Prisons Research at Cambridge University


The Prisons Research Centre (PRC) was founded in 2000, under the Directorship of Professor Alison Liebling. The Centre has received funding from a wide range of sources, including the Prison Service/NOMS, the Nuffield Foundation, the Leverhulme Trust, the ESRC, KPMG, the Home Office and UKDS (now Kalyx).

The Cambridge Institute of Criminology Prisons Research Centre aims to provide a stimulating research environment in which a coherent strategy of high quality research can be pursued, and integration between funded and non-funded, and applied and theoretical projects can be facilitated. We investigate how prisons operate, socially, morally and operationally, how they are experienced, and the relationship between these moral and social qualities, and their effects.

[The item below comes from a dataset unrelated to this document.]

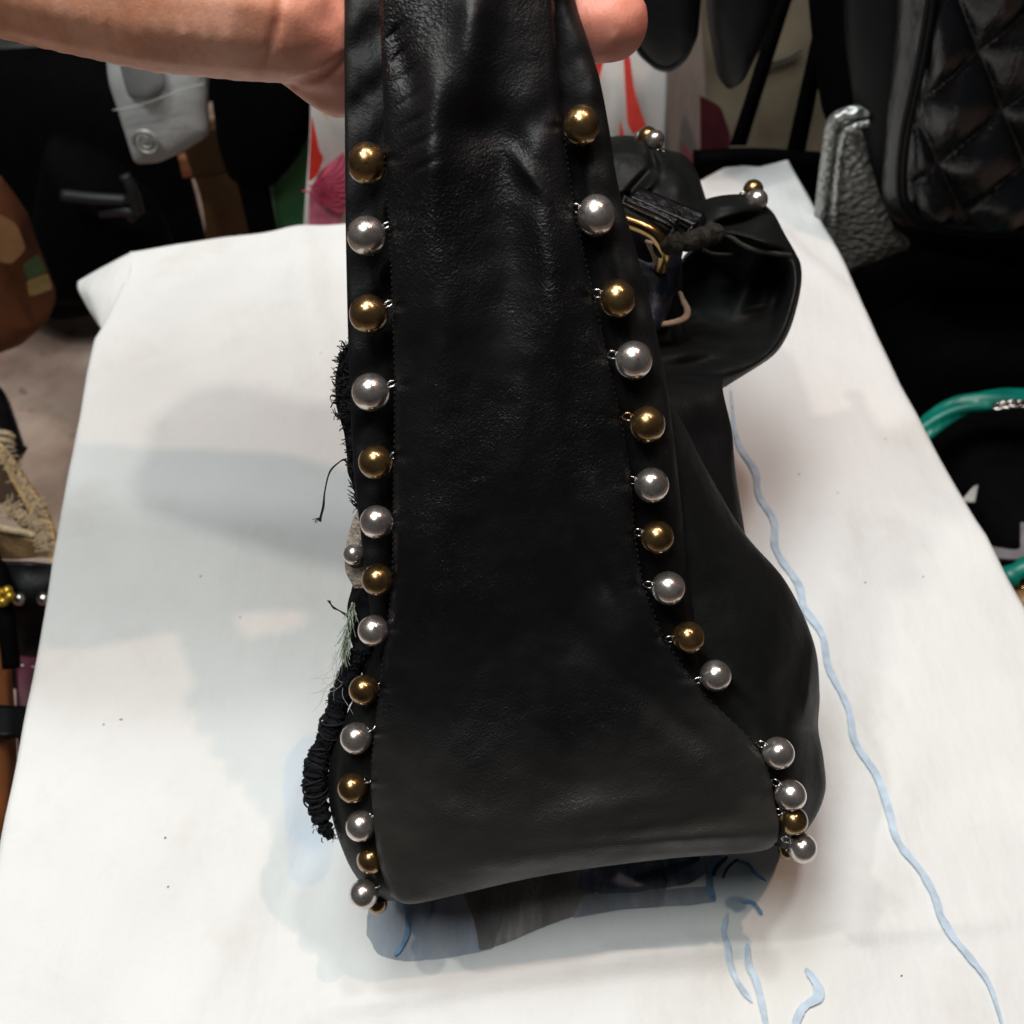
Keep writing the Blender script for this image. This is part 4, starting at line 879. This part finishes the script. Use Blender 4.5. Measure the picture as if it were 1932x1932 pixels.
tube('crease', curve_pts([(1440, 120, .832), (1480, 110, .832), (1512, 92, .832)], 12, V), .002, plain('beige_seam', (.05, .045, .035), .8), bd, 6)
bs = thing('black_stand', 'black display stand with two slanting bars at the back right of the table', 'stand', (.26, .7, FZ))
for (x0, y0, x1, y1, w_) in ((1500, -60, 1392, 275, 26), (1575, -60, 1492, 330, 30), (1640, -60, 1560, 330, 26)):
    patch('bar', [[(x0 - w_ / 2, y0, .72), (x0, y0, .715), (x0 + w_ / 2, y0, .72)], [((x0 + x1) / 2 - w_ / 2 * 1.1, (y0 + y1) / 2, .72), ((x0 + x1) / 2, (y0 + y1) / 2, .715), ((x0 + x1) / 2 + w_ / 2 * 1.1, (y0 + y1) / 2, .72)], [(x1 - w_ * .62, y1, .72), (x1, y1, .715), (x1 + w_ * .62, y1, .72)]], M['matte_black'], bs, 10, 30, conv=V, thick=.01)
patch('foot', [[(1310, 296, .70), (1420, 292, .70), (1560, 300, .70)], [(1310, 420, .70), (1420, 420, .70), (1620, 420, .70)]], M['matte_black'], bs, 12, 12, conv=V, thick=.01)
def silver_mat():
    m, nt, b = material('silver_pebbled_leather'); v = coords(nt)
    b.inputs['Base Color'].default_value = (.36, .37, .355, 1); b.inputs['Metallic'].default_value = .75; b.inputs['Roughness'].default_value = .36
    vo = N(nt, 'ShaderNodeTexVoronoi', feature='SMOOTH_F1'); vo.inputs['Scale'].default_value = 210; nt.links.new(coords(nt, (1, 1, 1.5)), vo.inputs['Vector'])
    p = bump(nt, vo.outputs['Distance'], b, .9, .003); bump(nt, noise_n(nt, v, 300, 4), b, .4, .002, p); return m
msl = silver_mat()
slb, _ = bag_thing('silver_bag', 'silver pebbled leather bag with piped rim leaning at the back right table edge', [(1566, 230), (1588, 214), (1632, 206), (1640, 260), (1700, 440), (1722, 462), (1600, 510), (1560, 560), (1530, 480), (1545, 380), (1556, 300)], .60, .012, msl, (.3, .6, FZ), it=1, puff=.3)
tube('piping', [V(x, y, .584) for x, y in [cr([(1640, 232), (1610, 240), (1592, 256), (1584, 300), (1576, 380), (1572, 470), (1574, 520)], k / 40 * 6) for k in range(41)]], .0024, msl, slb, 8)
tube('piping', [V(x, y, .590) for x, y in [cr([(1640, 208), (1600, 214), (1572, 232), (1562, 290), (1552, 370), (1542, 450)], k / 40 * 5) for k in range(41)]], .0042, msl, slb, 10)
# quilted bag
def quilt(q, k):
    a = (q.x * .80 + q.z * .60) / .040; b_ = (-q.x * .80 + q.z * .60) / .040
    h = (abs(math.sin(math.pi * a)) ** .55) * (abs(math.sin(math.pi * b_)) ** .55)
    return (.011 * h + .002 * noise.noise(q * 60)) * (1 - sm(.80, .93, k))
QY = .56
qt = thing('quilted_bag', 'large black diamond quilted leather bag with rounded piped border at the upper right', 'bag', (.42, .6, FZ))
qpoly = [(1700, -260), (1690, 60), (1672, 260), (1664, 360), (1672, 400), (1700, 425), (1760, 440), (1900, 452), (2150, 470), (2300, 470), (2300, -260)]
pillow('body', qpoly, QY, .018, M['quilt'], qt, 240, 110, 2, quilt, puff=.22)
for off, r_ in ((0, .0024), (9, .0018)):
    P = [cr([(1768 - off * .6, -100), (1758 - off, 20), (1738 - off, 130), (1712 - off, 250), (1704 - off, 340), (1712 - off, 385 + off * .5), (1745 - off * .4, 416 + off), (1830, 432 + off), (1960, 440 + off), (2100, 450 + off)], k / 80 * 9) for k in range(81)]
    tube('piping', [V(x, y, QY - .020) for x, y in P], r_, M['satin_black'], qt, 8)
pillow('body_side', [(1600, -260), (1590, 60), (1612, 210), (1640, 330), (1670, 420), (1740, 470), (1900, 500), (2200, 520), (2200, -260)], QY + .035, .02, M['satin_black'], qt, 80, 12)
bag_thing('black_backpack', 'black bag filling the dark upper right behind the quilted bag', [(1500, -300), (1530, 60), (1548, 200), (1560, 240), (1620, 300), (1800, 320), (2100, 320), (2100, -300)], .665, .03, M['matte_black'], (.42, .68, FZ), it=1)
# black bags beside the right edge
def heap(name, label, poly, z0, thick, mat, base):
    t = thing(name, label, 'bag', base); n = 60
    P = smooth_loop(poly_resample([T(x, y, z0) for x, y in poly], n), 3); cc = sum(P, Vector()) / n; vs, fs = [], []
    ks = [0.001, .3, .55, .75, .88, .96, 1.0]
    for k in ks:
        for p in P: q = cc.lerp(p, k); vs.append(Vector((q.x, q.y, z0 + thick * (1 - k ** 4) ** .5 + .006 * noise.noise(q * 18) * (1 - k))))
    for p in P: vs.append(Vector((p.x, p.y, z0 - .18)))
    for j in range(len(ks)):
        for i in range(n): fs.append((j * n + i, (j + 1) * n + i, (j + 1) * n + (i + 1) % n, j * n + (i + 1) % n))
    link('body', mesh(vs, fs), mat, t); return t
heap('black_shoulder_bag', 'soft black bag lying beside the right table edge below the quilted bag', [(1580, 470), (1700, 470), (1950, 470), (2150, 500), (2150, 720), (1950, 720), (1760, 720), (1700, 680)], -.10, .03, M['matte_black'], (.38, .45, FZ))
tk = heap('teal_handled_bag', 'black bag with twisted teal handle and gold chain at the right edge', [(1720, 790), (1850, 760), (2100, 770), (2200, 1000), (2200, 1250), (1990, 1250), (1880, 1080), (1800, 960)], -.14, .03, M['matte_black'], (.36, .3, FZ))
m_teal = plain('teal_satin', (.0, .14, .105), .38, 0, .5, .25, 60, .3)
hp = [(1690, 900, -.12), (1716, 855, -.10), (1745, 812, -.09), (1800, 772, -.08), (1865, 757, -.075), (1940, 755, -.075), (2020, 775, -.08), (2080, 830, -.09)]
HP = curve_pts(hp, 160, T)
vs, fs = [], []
seg = 22
for i, p in enumerate(HP):
    t_ = (HP[min(i + 1, 159)] - HP[max(i - 1, 0)]).normalized(); s = t_.cross(Vector((0, 0, 1))).normalized(); q = s.cross(t_)
    for k in range(seg):
        a = 2 * math.pi * k / seg; tw = a * 2 + i * .09; rr = .0046 * (1 + .42 * abs(math.sin(tw)) ** .7 + .10 * math.sin(5 * a + i * .13))
        vs.append(p + s * math.cos(a) * rr * 1.25 + q * math.sin(a) * rr)
for i in range(159):
    for k in range(seg): fs.append((i * seg + k, i * seg + (k + 1) % seg, (i + 1) * seg + (k + 1) % seg, (i + 1) * seg + k))
link('handle', mesh(vs, fs), m_teal, tk)['label'] = 'twisted teal fabric handle'
tube('handle', curve_pts([(1870, 1130, -.10), (1900, 1092, -.09), (1935, 1072, -.085), (2010, 1050, -.085)], 40, T), lambda t: .0062 * (1 + .12 * math.sin(t * 20)), m_teal, tk, 14)
tube('handle', curve_pts([(1870, 1070, -.10), (1892, 1110, -.095), (1915, 1140, -.095), (1930, 1190, -.10)], 30, T), .0042, m_teal, tk, 12)
m_pw = plain('grey_white_label', (.30, .30, .28), .7)
patch('label', [[(1812, 946, -.10), (1836, 918, -.10)], [(1840, 947, -.10), (1846, 914, -.10)]], m_pw, tk, 6, 6, conv=T, thick=.001)
patch('webbing', [[(1868, 1030, -.10), (1920, 1036, -.10), (1926, 1015, -.10), (1926, 985, -.10)], [(1872, 1052, -.10), (1940, 1052, -.10), (1950, 1020, -.10), (1950, 985, -.10)]], plain('grey_webbing', (.15, .14, .15), .7), tk, 24, 6, conv=T, thick=.002)
def chain(pts, n, mat, parent):
    P = curve_pts(pts, n, T)
    for i, p in enumerate(P):
        t_ = (P[min(i + 1, n - 1)] - P[max(i - 1, 0)]).normalized(); s = t_.cross(Vector((0, 0, 1))).normalized(); q = Vector((0, 0, 1)) if i % 2 else s
        tube('chain_link', [p + t_ * math.cos(a) * .0042 + q * math.sin(a) * .0028 for a in [k * 2 * math.pi / 14 for k in range(14)]], .0009, mat, parent, 6, True)
chain([(1900, 1128, -.085), (1916, 1122, -.08), (1935, 1110, -.08), (1960, 1105, -.08)], 9, M['brass_plain'], tk)
chain([(1885, 766, -.062), (1912, 762, -.06), (1945, 764, -.06)], 8, M['wire'], tk)
bag_thing('tan_leather_bag', 'tan leather bag edge at the right frame edge below the teal handle', [(1912, 1130), (1960, 1120), (2050, 1150), (2050, 1300), (1950, 1290), (1920, 1210)], .30, .015, plain('tan_bag_leather', (.20, .11, .04), .5), (.3, .25, FZ), it=1)
# dark cloth hanging far behind everything
patch_o = patch('backdrop_curtain', [[(-700, -700, 1.5), (966, -700, 1.5), (2700, -700, 1.5)], [(-700, 100, 1.5), (966, 100, 1.5), (2700, 100, 1.5)], [(-700, 420, 1.5), (966, 420, 1.5), (2700, 420, 1.5)]], M['matte_black'], None, 120, 20, lambda x, y, s, t: .03 * math.sin(x * .05), conv=V, thick=.004)
tag(patch_o, 'black cloth hanging far behind the stall', 'curtain')
for o in bpy.data.objects:
    if o.type == 'MESH' and o.parent is None and 'category' not in o and 'kind' not in o: print('UNTAGGED', o.name)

Members of the PRC team carry out, individually and collectively, methodologically rigorous and theoretically relevant field-based studies addressing problems of human and social values, punishment practices, and the organisation and effects of aspects of prison life. We strive to forge links with other prisons researchers, scholars in the broader fields of criminology and sociology, and with practitioners. Our vision is to develop a rigorous and person-centred model of social inquiry.